As courts of limited jurisdiction, “federal court[s] must proceed with caution in deciding that [they have] subject matter jurisdiction.” Musson Theatrical, Inc. v. Fed. Express Corp., 89 F.3d 1244, 1252 (6th Cir. 1996). Removal statutes are thus strictly construed to promote comity and preserve jurisdictional boundaries between state and federal courts. Alexander v. Elec. Data Sys. Corp., 13 F.3d 940, 949 (6th Cir. 1994). “The removing party bears the burden of demonstrating federal jurisdiction, and all doubts should be resolved against removal.” Harnden v. Jayco, Inc., 496 F.3d 579, 581 (6th Cir. 2007) (citing Eastman v. Marine Mech.

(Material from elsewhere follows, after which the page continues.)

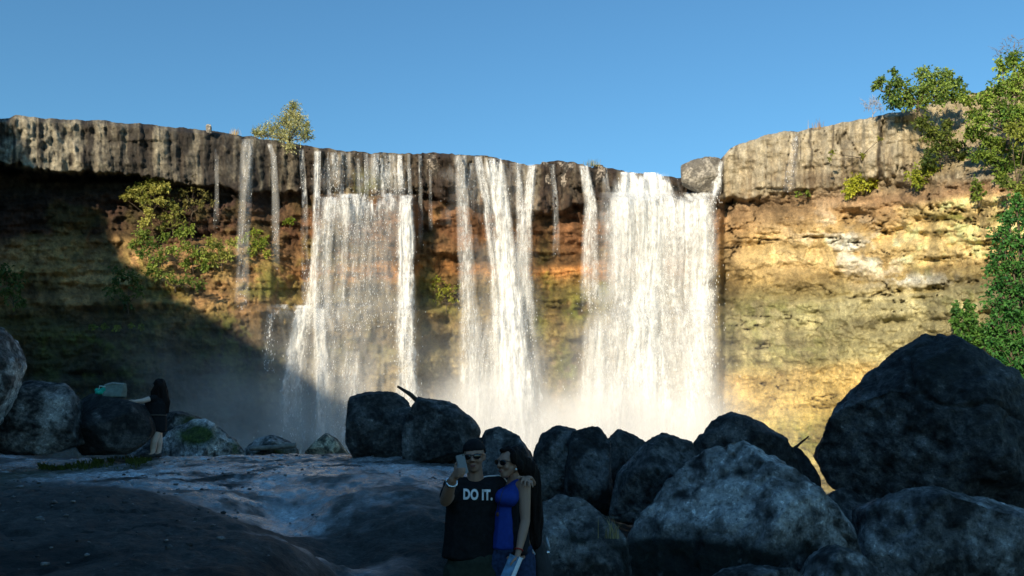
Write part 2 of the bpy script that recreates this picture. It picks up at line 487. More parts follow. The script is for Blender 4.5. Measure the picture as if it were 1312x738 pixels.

Corp., 438 F.3d 544, 549-50 (6th Cir. 2006)).


Plaintiff asserts that the amount in controversy is less than $75, 000, and that the Court therefore lacks jurisdiction. Defendants respond that the amount-in-controversy exceeds $75, 000 because Plaintiff seeks damages for loss of reputation, loss of potential clients, loss of income, and attorney fees incurred in the previous litigation, and that she also seeks treble damages.

The complaint does not specify the amount of damages sought. Rather, it states only that the “amount in controversy” exceeds $25, 000-the jurisdictional threshold for filing suit in Michigan Circuit Court. (Dkt. #12.) Defendants appear to take this statement to mean that Plaintiff has claimed $25, 000 in damages, and then treble damages on top of that amount. Defendants’ argument is at odds with both the language of the complaint and Michigan law.

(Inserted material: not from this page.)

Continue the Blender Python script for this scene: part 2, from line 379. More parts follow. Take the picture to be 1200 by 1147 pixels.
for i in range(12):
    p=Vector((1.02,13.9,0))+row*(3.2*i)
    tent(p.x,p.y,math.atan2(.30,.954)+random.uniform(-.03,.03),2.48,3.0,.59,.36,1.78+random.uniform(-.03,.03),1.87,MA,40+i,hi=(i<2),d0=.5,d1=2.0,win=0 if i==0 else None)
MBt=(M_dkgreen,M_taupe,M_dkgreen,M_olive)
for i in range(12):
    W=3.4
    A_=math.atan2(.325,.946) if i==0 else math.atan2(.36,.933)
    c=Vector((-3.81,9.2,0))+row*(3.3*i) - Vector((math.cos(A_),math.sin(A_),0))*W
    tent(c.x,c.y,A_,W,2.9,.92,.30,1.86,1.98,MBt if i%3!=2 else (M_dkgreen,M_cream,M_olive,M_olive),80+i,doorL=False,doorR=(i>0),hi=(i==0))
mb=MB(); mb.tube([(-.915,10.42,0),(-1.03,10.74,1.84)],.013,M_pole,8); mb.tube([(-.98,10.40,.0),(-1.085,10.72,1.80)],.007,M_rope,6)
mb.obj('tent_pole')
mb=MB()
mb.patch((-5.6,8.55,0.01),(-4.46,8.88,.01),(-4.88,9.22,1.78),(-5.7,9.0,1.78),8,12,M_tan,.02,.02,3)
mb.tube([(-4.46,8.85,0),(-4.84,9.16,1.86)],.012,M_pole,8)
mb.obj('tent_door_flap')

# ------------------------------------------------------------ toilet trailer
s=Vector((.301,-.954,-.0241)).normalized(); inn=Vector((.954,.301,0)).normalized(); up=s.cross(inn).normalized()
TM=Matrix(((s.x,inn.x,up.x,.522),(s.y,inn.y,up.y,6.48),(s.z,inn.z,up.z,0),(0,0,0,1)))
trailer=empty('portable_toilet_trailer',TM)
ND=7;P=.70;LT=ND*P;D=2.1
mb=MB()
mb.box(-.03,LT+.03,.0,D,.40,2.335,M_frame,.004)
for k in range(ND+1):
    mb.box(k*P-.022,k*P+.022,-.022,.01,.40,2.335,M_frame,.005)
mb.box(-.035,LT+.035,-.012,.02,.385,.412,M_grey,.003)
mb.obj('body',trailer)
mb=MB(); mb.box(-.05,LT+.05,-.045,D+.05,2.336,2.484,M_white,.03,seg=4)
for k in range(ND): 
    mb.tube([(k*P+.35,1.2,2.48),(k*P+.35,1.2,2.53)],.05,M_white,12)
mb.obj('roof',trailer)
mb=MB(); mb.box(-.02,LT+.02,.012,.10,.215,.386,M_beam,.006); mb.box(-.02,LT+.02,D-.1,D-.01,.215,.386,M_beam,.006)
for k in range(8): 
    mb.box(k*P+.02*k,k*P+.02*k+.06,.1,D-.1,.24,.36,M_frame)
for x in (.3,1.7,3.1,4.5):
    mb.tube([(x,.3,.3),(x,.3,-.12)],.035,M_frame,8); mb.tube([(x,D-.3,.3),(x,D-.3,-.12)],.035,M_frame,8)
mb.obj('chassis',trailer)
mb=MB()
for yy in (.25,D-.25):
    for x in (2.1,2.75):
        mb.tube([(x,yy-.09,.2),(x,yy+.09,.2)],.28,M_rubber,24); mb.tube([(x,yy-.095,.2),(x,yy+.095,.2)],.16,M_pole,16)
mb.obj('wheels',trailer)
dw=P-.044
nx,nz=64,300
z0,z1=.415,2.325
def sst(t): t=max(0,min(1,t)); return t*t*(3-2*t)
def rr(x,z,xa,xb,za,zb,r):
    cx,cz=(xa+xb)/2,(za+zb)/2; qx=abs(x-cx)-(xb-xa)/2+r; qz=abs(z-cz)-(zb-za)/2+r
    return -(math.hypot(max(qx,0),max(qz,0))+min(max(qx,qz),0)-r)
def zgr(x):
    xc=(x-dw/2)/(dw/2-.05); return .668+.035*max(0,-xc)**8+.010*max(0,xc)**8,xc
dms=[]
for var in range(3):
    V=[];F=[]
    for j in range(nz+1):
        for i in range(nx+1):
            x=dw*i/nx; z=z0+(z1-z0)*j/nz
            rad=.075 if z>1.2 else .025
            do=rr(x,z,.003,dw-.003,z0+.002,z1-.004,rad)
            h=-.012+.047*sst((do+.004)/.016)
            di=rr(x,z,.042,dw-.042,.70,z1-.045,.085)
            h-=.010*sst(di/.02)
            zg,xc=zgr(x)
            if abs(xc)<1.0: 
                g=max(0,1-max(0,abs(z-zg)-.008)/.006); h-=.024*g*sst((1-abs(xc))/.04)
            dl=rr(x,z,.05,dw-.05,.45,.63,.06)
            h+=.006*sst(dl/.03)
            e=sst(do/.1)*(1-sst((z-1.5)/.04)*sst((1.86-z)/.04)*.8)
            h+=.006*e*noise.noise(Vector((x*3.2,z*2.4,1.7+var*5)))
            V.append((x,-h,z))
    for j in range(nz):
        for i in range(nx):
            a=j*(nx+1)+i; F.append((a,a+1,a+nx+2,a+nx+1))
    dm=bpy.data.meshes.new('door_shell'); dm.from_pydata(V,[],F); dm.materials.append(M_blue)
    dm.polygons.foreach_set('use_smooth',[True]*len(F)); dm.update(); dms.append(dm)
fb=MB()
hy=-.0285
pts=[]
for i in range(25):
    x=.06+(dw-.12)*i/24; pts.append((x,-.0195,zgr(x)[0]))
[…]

Michigan courts include treble damages in determining whether the amount-in-controversy requirement is satisfied. See O’Berry v. Pitcairn Dev. LP, No. 285919, 2009 WL 2913587 (Mich. Ct. App. Sept. 10, 2009) (per curiam); Follmer, Rudzewicz & Co., P.C. v. Bolo, No. 229610, 2002 WL 1375732, at *4 (Mich. Ct. App. June 25, 2002) (per curiam). Thus, a plaintiff may satisfy the amount-in-controversy requirement if his claim without treble damage is less than $25, 000, so long as the claim exceeds that amount once treble damages are included. See Follmer, 2002 WL 1375732, at *4 (finding that a claim for conversion of an $11, 060 check exceeded the $25, 000 jurisdictional threshold because it allowed for treble damages). Accordingly, Defendants cannot satisfy their burden merely by showing that Plaintiff asserted that the amount-in-controversy exceeded $25, 000 while simultaneously seeking treble damages.

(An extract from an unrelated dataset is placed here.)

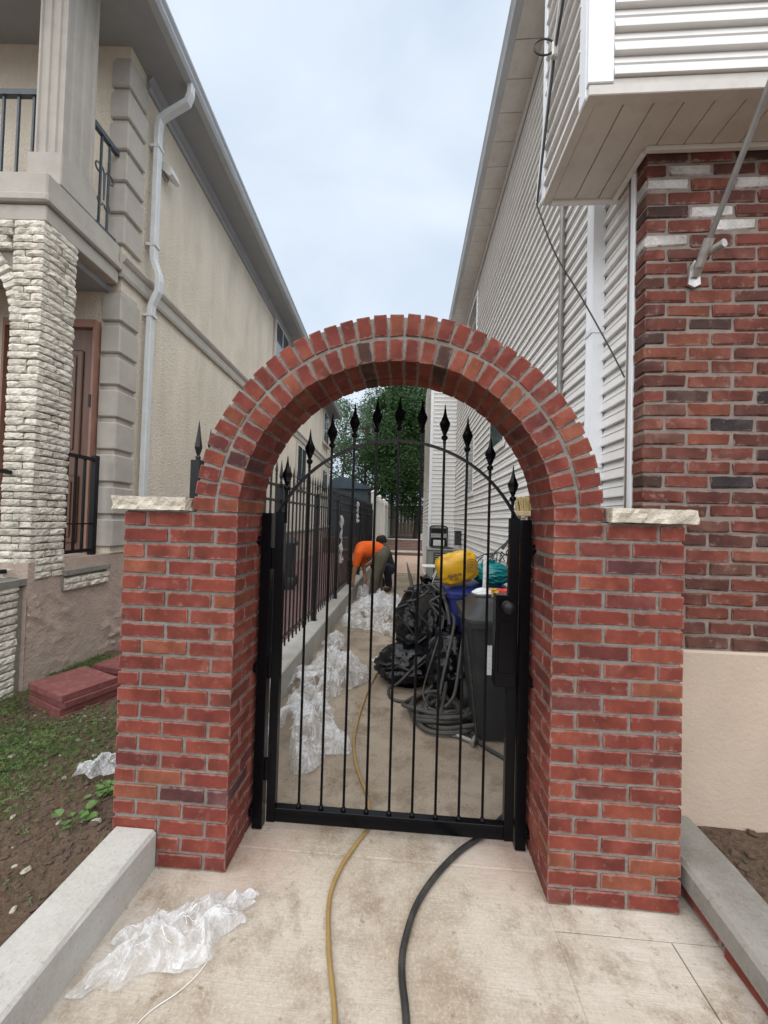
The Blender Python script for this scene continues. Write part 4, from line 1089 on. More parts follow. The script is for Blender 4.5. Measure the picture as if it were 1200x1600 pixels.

Defendants further argue that Plaintiff must be seeking more than $75, 000 based on the nature of her claims and the possibility of treble damages.[1] However, Defendants have offered no evidence as to how much income Plaintiff lost, how her reputation was harmed, or how many clients she lost. Cf. Shupe v. Asplundh Tree Expert Co., 566 F. App’x 476, 479-80 (6th Cir. 2014) (finding that the amount-in-controversy requirement was satisfied where defendant produced evidence of the plaintiff’s lost wages). While it is possible that Plaintiff’s claims exceed $75, 000, Defendants have failed to set forth “specific facts supporting the assertion that the amount in controversy exceeds the amount required by statute.” Id. at 478 (internal quotation marks omitted). Rather, Defendants’ assertion that the claims must exceed $75, 000 is based on pure speculation. Accordingly, Defendants have failed to demonstrate that it is “more likely than not” that the amount-in-controversy requirement is satisfied.

For the foregoing reasons, the Court concludes that Defendants have failed to sustain their burden of establishing subject matter jurisdiction. Therefore, the Court will grant Plaintiff’s motion for remand.

An Order consistent with this Opinion will be entered.